How we dare. And when we should.
It’s been a long while since I’ve been writing here. The main reason is the obvious big changes in my life that started with a long move, a new job and a pregnancy last year and has continued with a new way of life with little one, a return to work that challenged me in ways I wouldn’t have thought possible, and a completely new perspective on my philosophical life and views. That’s the first reason: changes that lead to lack of time. Or rather, prioretising that leads to less time for blogging, outreach and communication through social media.
The other reason is that for quite a while since the birth of my daughter, I felt like I didn’t have anything to say about the chosen topic of this blog. It sounds silly in retrospective. Of course I still have a lot to say, and of course my view on the world and the way we apprehend reality has been hugely influenced by all these changes, and not little by the last one: giving birth.

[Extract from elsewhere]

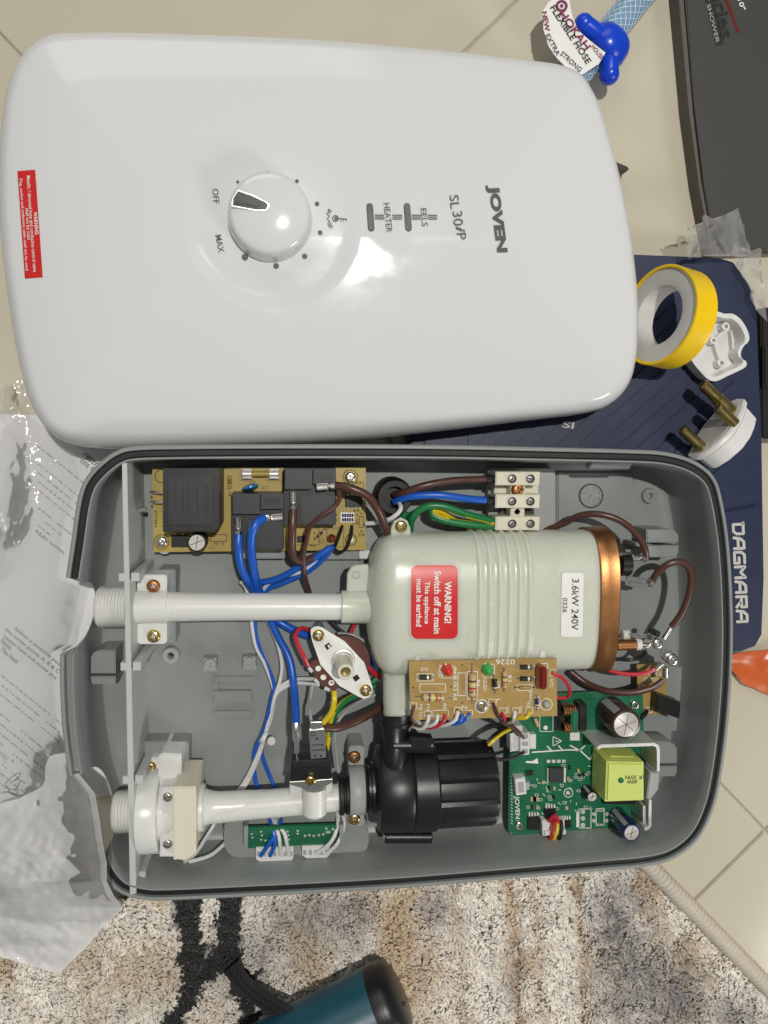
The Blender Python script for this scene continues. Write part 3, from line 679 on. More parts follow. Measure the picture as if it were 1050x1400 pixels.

But maybe that’s the most obvious answer to the ‘why’ in the question: why so silent?
Giving birth is huge and it changes you. So fundamentally and so basically that silence is the only way to react to it. That silent marveling at the profound truth and secret understanding that comes with holding your first child in your arms, watching it sleep, hearing it breathe and then see it everyday conquer this world without fear and respite… it’s humbling.
But, as with anything, as intellectuals we see things differently, and maybe, just maybe we also live things differently, and so… after that long while of absence and silence, I’ve come to the conclusion that I will have to write about it. Share how we do it, how we overcome the difficult moments when at 3 in the morning you start losing patience due to lack of sleep, how breastfeeding is a challenge that cannot be won by just wanting it enough or how much fathers really do matter.
Of all of that more, here, in my attic.
Have a wonderful weekend everyone, I am glad to be back.